In the wake of the 2008 crisis, investors believed that QE would push currencies like the US dollar down, driving hard assets like gold up. This theory helped lift gold to new heights. But the theory is being challenged…at least for now.
Over four years later, we observe that the price of gold has gone up not because the US dollar actually went down but because of expectations that the US dollar would eventually go down.
Despite years of aggressive expansionary monetary policy in the US and across the developed world, significant inflation has not occurred.
This has investors questioning their original theory. Gold’s decline over the past few weeks would seem to support this.
So why hasn’t significant inflation arrived?

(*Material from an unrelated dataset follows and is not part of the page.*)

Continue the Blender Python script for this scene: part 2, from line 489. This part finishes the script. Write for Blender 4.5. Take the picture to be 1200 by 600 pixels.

Investor and analyst Linus Ang offers an explanation:
There are several reasons why inflation has not materialized. First of all, the global economy is still in a deleveraging cycle and is too weak to support inflation. More money chasing the same amount of goods should drive prices up in theory, but when the demand for goods is low, then additional money pumped into the economy will not be used to chase anything. Sure there might be short term inflation from speculative money piling into commodities for example, but longer term this can’t be supported if the underlying demand for those commodities isn’t there.
Another reason many people forget is that currency values are measured relative to each other. This means that if everybody else around the world is printing money at a similar rate, then from a pure money supply standpoint the dollar can’t really decline in value! On top of that, what’s happening right now is that other countries are actually outpacing the US in terms of money creation, while on the other hand the Fed is already giving possible signals that QE could end sooner than expected. So if anything, expectations are likely to be shifting more towards the dollar going higher rather than lower.
As Ang points out, just because inflation hasn’t hit yet does not mean that it won’t. Long term, this massive bulge of new money supply seems likely to drive up prices, which would pave the way for further, sharp rises in the price of gold.
Under the current deleveraging climate, however, inflation does not seem to be an imminent threat.
For the time being then, barring any large scale shocks like the collapse of the euro, gold may be destined for a relatively low ceiling.